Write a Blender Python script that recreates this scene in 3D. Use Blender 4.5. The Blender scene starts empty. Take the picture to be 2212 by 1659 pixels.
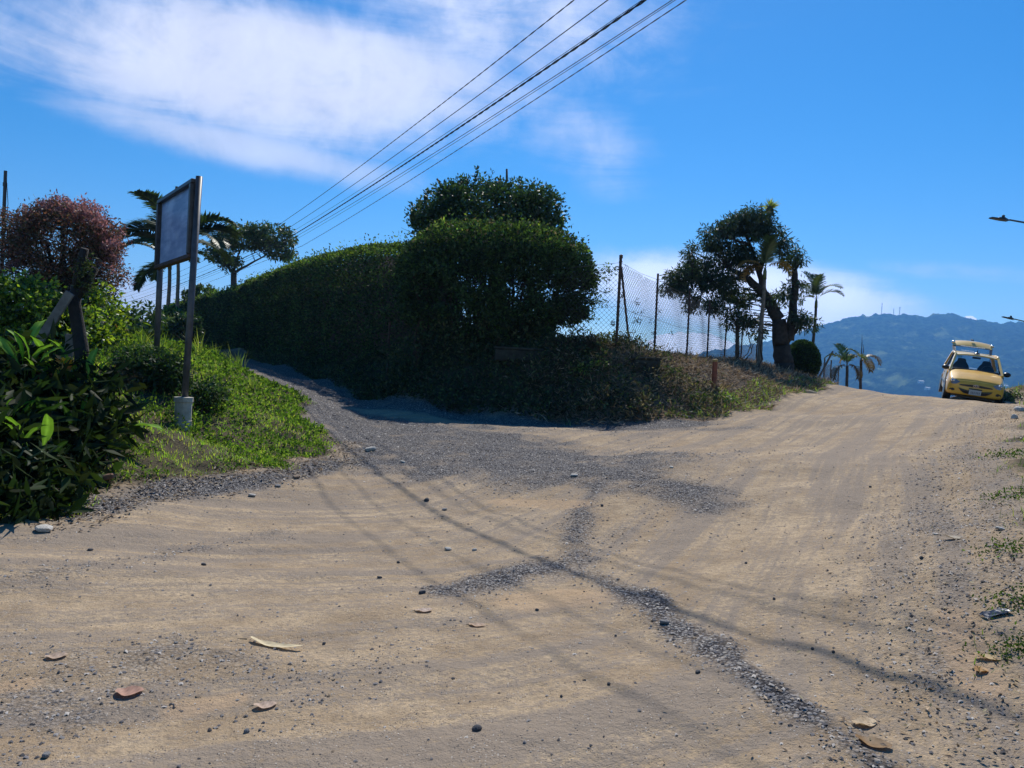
import bpy, math, random
import numpy as np
from mathutils import Vector, Matrix

random.seed(7); RNG = np.random.default_rng(11)
SC = bpy.context.scene
COL = SC.collection
R = math.radians

# ------------------------------------------------------------------ camera
EYE = Vector((0.0, 0.0, 1.4))
FPX, W0, H0 = 1580.0, 2212.0, 1659.0          # focal length in units of a 2212 px wide picture
PITCH, ROLL = R(1.07), R(3.0)
_f = Vector((0, math.cos(PITCH), -math.sin(PITCH)))
_u0 = Vector((0, math.sin(PITCH), math.cos(PITCH)))
_r0 = Vector((1, 0, 0))
C_RIGHT = _r0 * math.cos(ROLL) + _u0 * math.sin(ROLL)
C_UP = _u0 * math.cos(ROLL) - _r0 * math.sin(ROLL)
cam_data = bpy.data.cameras.new("camera")
cam_data.sensor_width = 36.0
cam_data.lens = 36.0 * FPX / W0
cam_data.clip_start, cam_data.clip_end = 0.05, 30000.0
cam = bpy.data.objects.new("camera", cam_data)
COL.objects.link(cam)
m = Matrix.Identity(4)
for i in range(3):
    m[i][0], m[i][1], m[i][2], m[i][3] = C_RIGHT[i], C_UP[i], -_f[i], EYE[i]
cam.matrix_world = m
SC.camera = cam

def ray(u, v):
    return C_RIGHT * ((u - W0 / 2) / FPX) + C_UP * (-(v - H0 / 2) / FPX) + _f
def at(u, v, d):
    """the place d metres forward of the camera along a line of sight"""
    r = ray(u, v)
    return EYE + r * (d / r.y)

# ------------------------------------------------------------------ sun, sky, exposure
SUN_EL, SUN_AZ = R(49.0), R(10.0)
sun_dir = Vector((math.sin(SUN_AZ) * math.cos(SUN_EL), math.cos(SUN_AZ) * math.cos(SUN_EL), math.sin(SUN_EL)))
sl = bpy.data.lights.new("sun", 'SUN')
sl.energy, sl.angle, sl.color = 5.0, R(0.53), (1.0, 0.95, 0.87)
so = bpy.data.objects.new("sun", sl); COL.objects.link(so)
so.rotation_mode = 'QUATERNION'
so.rotation_quaternion = (-sun_dir).to_track_quat('-Z', 'Y')
so.location = (0, 0, 60)

SC.view_settings.view_transform = 'Standard'
SC.view_settings.look = 'None'
SC.view_settings.gamma = 1.0
SC.view_settings.exposure = 0.1
SC.view_settings.use_curve_mapping = False
SC.render.engine = 'CYCLES'
cy = SC.cycles
cy.max_bounces, cy.diffuse_bounces, cy.glossy_bounces = 8, 3, 3
cy.transmission_bounces, cy.transparent_max_bounces, cy.volume_bounces = 6, 8, 0
cy.use_denoising = True
cy.caustics_reflective = cy.caustics_refractive = False
cy.sample_clamp_indirect = 4.0

class NT:
    """small helper round a node tree"""
    def __init__(s, nt):
        s.nt = nt; s.n = nt.nodes; s.l = nt.links
    def new(s, t, **kw):
        nd = s.n.new(t)
        for k, v in kw.items(): setattr(nd, k, v)
        return nd
    def put(s, sock, val):
        if isinstance(val, bpy.types.NodeSocket): s.l.new(val, sock)
        else: sock.default_value = val
    def math(s, op, a, b=0.0, c=0.0, clamp=False):
        nd = s.new('ShaderNodeMath', operation=op, use_clamp=clamp)
        s.put(nd.inputs[0], a); s.put(nd.inputs[1], b); s.put(nd.inputs[2], c)
        return nd.outputs[0]
    def mix(s, fac, a, b, blend='MIX'):
        nd = s.new('ShaderNodeMix', data_type='RGBA', blend_type=blend)
        s.put(nd.inputs[0], fac)
        s.put(nd.inputs[6], a if isinstance(a, bpy.types.NodeSocket) else (*a, 1))
        s.put(nd.inputs[7], b if isinstance(b, bpy.types.NodeSocket) else (*b, 1))
        return nd.outputs[2]
    def noise(s, vec, scale, detail=4, rough=0.5, dist=0.0):
        nd = s.new('ShaderNodeTexNoise')
        if vec is not None: s.l.new(vec, nd.inputs['Vector'])
        nd.inputs['Scale'].default_value = scale; nd.inputs['Detail'].default_value = detail
        nd.inputs['Roughness'].default_value = rough; nd.inputs['Distortion'].default_value = dist
        return nd.outputs['Fac']
    def voro(s, vec, scale, feature='F1', out='Distance'):
        nd = s.new('ShaderNodeTexVoronoi', feature=feature)
        if vec is not None: s.l.new(vec, nd.inputs['Vector'])
        nd.inputs['Scale'].default_value = scale
        return nd.outputs[out]
    def ramp(s, fac, a, b, lo=0.0, hi=1.0, smooth=True):
        nd = s.new('ShaderNodeMapRange', interpolation_type='SMOOTHSTEP' if smooth else 'LINEAR')
        s.put(nd.inputs[0], fac)
        nd.inputs[1].default_value, nd.inputs[2].default_value = a, b
        nd.inputs[3].default_value, nd.inputs[4].default_value = lo, hi
        return nd.outputs[0]
    def mapping(s, vec, loc=(0, 0, 0), rot=(0, 0, 0), sca=(1, 1, 1)):
        nd = s.new('ShaderNodeMapping')
        s.l.new(vec, nd.inputs[0])
        nd.inputs[1].default_value, nd.inputs[2].default_value, nd.inputs[3].default_value = loc, rot, sca
        return nd.outputs[0]

world = bpy.data.worlds.new("World"); SC.world = world; world.use_nodes = True
w = NT(world.node_tree); w.n.clear()
sky = w.new('ShaderNodeTexSky', sky_type='NISHITA', sun_disc=False)
sky.sun_elevation, sky.sun_rotation = SUN_EL, SUN_AZ
sky.altitude, sky.air_density, sky.dust_density, sky.ozone_density = 1200.0, 1.0, 0.25, 3.0
hs = w.new('ShaderNodeHueSaturation')
hs.inputs['Saturation'].default_value, hs.inputs['Value'].default_value = 1.42, 1.29
w.l.new(sky.outputs[0], hs.inputs['Color'])
tc = w.new('ShaderNodeTexCoord')
sep = w.new('ShaderNodeSeparateXYZ'); w.l.new(tc.outputs['Generated'], sep.inputs[0])
az = w.math('ARCTAN2', sep.outputs[0], sep.outputs[1])
el = w.math('ARCSINE', sep.outputs[2])
azel = w.new('ShaderNodeCombineXYZ'); w.put(azel.inputs[0], az); w.put(azel.inputs[1], el)
def azel_of(u, v):
    r = ray(u, v).normalized()
    return math.atan2(r.x, r.y), math.asin(r.z)
def bank_of_cloud(a, b, width, soft=0.45):
    """soft-edged elongated cloud bank between two sky directions"""
    a, b = azel_of(*a), azel_of(*b)
    cx, cy_ = (a[0] + b[0]) / 2, (a[1] + b[1]) / 2
    L = math.hypot(b[0] - a[0], b[1] - a[1]) / 2
    ang = math.atan2(b[1] - a[1], b[0] - a[0])
    mp = w.new('ShaderNodeMapping', vector_type='TEXTURE')
    w.l.new(azel.outputs[0], mp.inputs[0])
    mp.inputs[1].default_value = (cx, cy_, 0); mp.inputs[2].default_value = (0, 0, ang)
    mp.inputs[3].default_value = (L, width, 1)
    ln = w.new('ShaderNodeVectorMath', operation='LENGTH'); w.l.new(mp.outputs[0], ln.inputs[0])
    return w.ramp(ln.outputs['Value'], 1.25, soft, 0.0, 1.0)
# high streaky cloud: fibres run down to the right
fib = w.mapping(azel.outputs[0], rot=(0, 0, R(17)), sca=(1.5, 7.5, 1))
n_f = w.noise(fib, 2.3, 10, 0.66, 0.8)
n_b = w.noise(w.mapping(azel.outputs[0], loc=(3, 1, 0), rot=(0, 0, R(-8)), sca=(1, 2.0, 1)), 4.5, 8, 0.6, 0.5)
n_c = w.noise(azel.outputs[0], 13, 8, 0.6, 0.3)
tex = w.math('ADD', w.math('MULTIPLY', n_f, 0.62), w.math('MULTIPLY', n_b, 0.38))
def streak(mask, k, lo, hi):
    t = w.math('ADD', w.math('MULTIPLY', mask, k), w.math('SUBTRACT', tex, 0.5))
    t = w.math('ADD', t, w.math('MULTIPLY', w.math('SUBTRACT', n_c, 0.5), 0.42))
    return w.math('MULTIPLY', w.ramp(t, lo, hi), mask)
c1 = streak(bank_of_cloud((-420, -60), (1330, 190), 0.12, 0.28), 0.50, 0.08, 0.50)
c1b = streak(bank_of_cloud((300, -120), (1750, 60), 0.115, 0.2), 0.45, 0.14, 0.72)
c2 = w.math('MULTIPLY', streak(bank_of_cloud((-200, 110), (1050, 420), 0.040, 0.1), 0.62, 0.12, 0.6), 0.75)
c2b = w.math('MULTIPLY', streak(bank_of_cloud((1000, 180), (1520, 420), 0.085, 0.1), 0.42, 0.14, 0.66), 0.55)
c3 = w.math('MULTIPLY', streak(bank_of_cloud((1120, 580), (2150, 690), 0.066, 0.35), 0.66, 0.12, 0.6), 0.95)
c3b = w.math('MULTIPLY', streak(bank_of_cloud((1750, 565), (2400, 610), 0.02, 0.1), 0.45, 0.14, 0.7), 0.55)
c3c = w.math('MULTIPLY', streak(bank_of_cloud((-150, 640), (560, 690), 0.05, 0.4), 0.7, 0.08, 0.6), 0.85)
# low heaped cloud over the spur of the mountain
heap = bank_of_cloud((1395, 748), (1590, 756), 0.021, 0.75)
n_h = w.noise(azel.outputs[0], 60, 6, 0.55)
c4 = w.ramp(w.math('ADD', heap, w.math('MULTIPLY', w.math('SUBTRACT', n_h, 0.5), 1.6)), 0.42, 0.6)
heap2 = bank_of_cloud((2080, 686), (2112, 692), 0.004, 0.5)
c4b = w.ramp(w.math('ADD', heap2, w.math('MULTIPLY', w.math('SUBTRACT', n_h, 0.5), 1.8)), 0.42, 0.6)
# thin cloud over the rest of the sky
zp = w.math('MAXIMUM', sep.outputs[2], 0.08)
pl = w.new('ShaderNodeCombineXYZ')
w.put(pl.inputs[0], w.math('DIVIDE', sep.outputs[0], zp)); w.put(pl.inputs[1], w.math('DIVIDE', sep.outputs[1], zp))
n_w = w.noise(pl.outputs[0], 0.55, 9, 0.6, 0.6)
c5 = w.math('MULTIPLY', w.ramp(n_w, 0.55, 0.85), 0.35)
c5 = w.math('MULTIPLY', c5, w.ramp(sep.outputs[2], 0.42, 0.62))
den = c1
for c in (c1b, c2, c2b, c3, c3b, c3c, c4, c4b, c5):
    den = w.math('MAXIMUM', den, c)
tone = w.math('ADD', w.math('ADD', w.math('MULTIPLY', n_c, 0.5), 0.72), w.math('MULTIPLY', w.math('MAXIMUM', w.math('MAXIMUM', c3, c4b), c4), 0.5))
cloud_col = w.new('ShaderNodeVectorMath', operation='SCALE')
cloud_col.inputs[0].default_value = (9.2, 9.5, 11.2)
w.put(cloud_col.inputs['Scale'], tone)
skycol = w.mix(w.math('MULTIPLY', den, 0.92), hs.outputs[0], cloud_col.outputs[0])
bg = w.new('ShaderNodeBackground'); w.l.new(skycol, bg.inputs[0]); bg.inputs[1].default_value = 0.09
wo = w.new('ShaderNodeOutputWorld'); w.l.new(bg.outputs[0], wo.inputs[0])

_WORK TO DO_
Each line from the top of the material through the line containing "R = math.radians" should be reproduced exactly; please drop any images.

_EXERCISE SOLUTION_
Write a Blender Python script that recreates this scene in 3D. Use Blender 4.5. The Blender scene starts empty. Take the picture to be 2212 by 1659 pixels.
import bpy, math, random
import numpy as np
from mathutils import Vector, Matrix

random.seed(7); RNG = np.random.default_rng(11)
SC = bpy.context.scene
COL = SC.collection
R = math.radians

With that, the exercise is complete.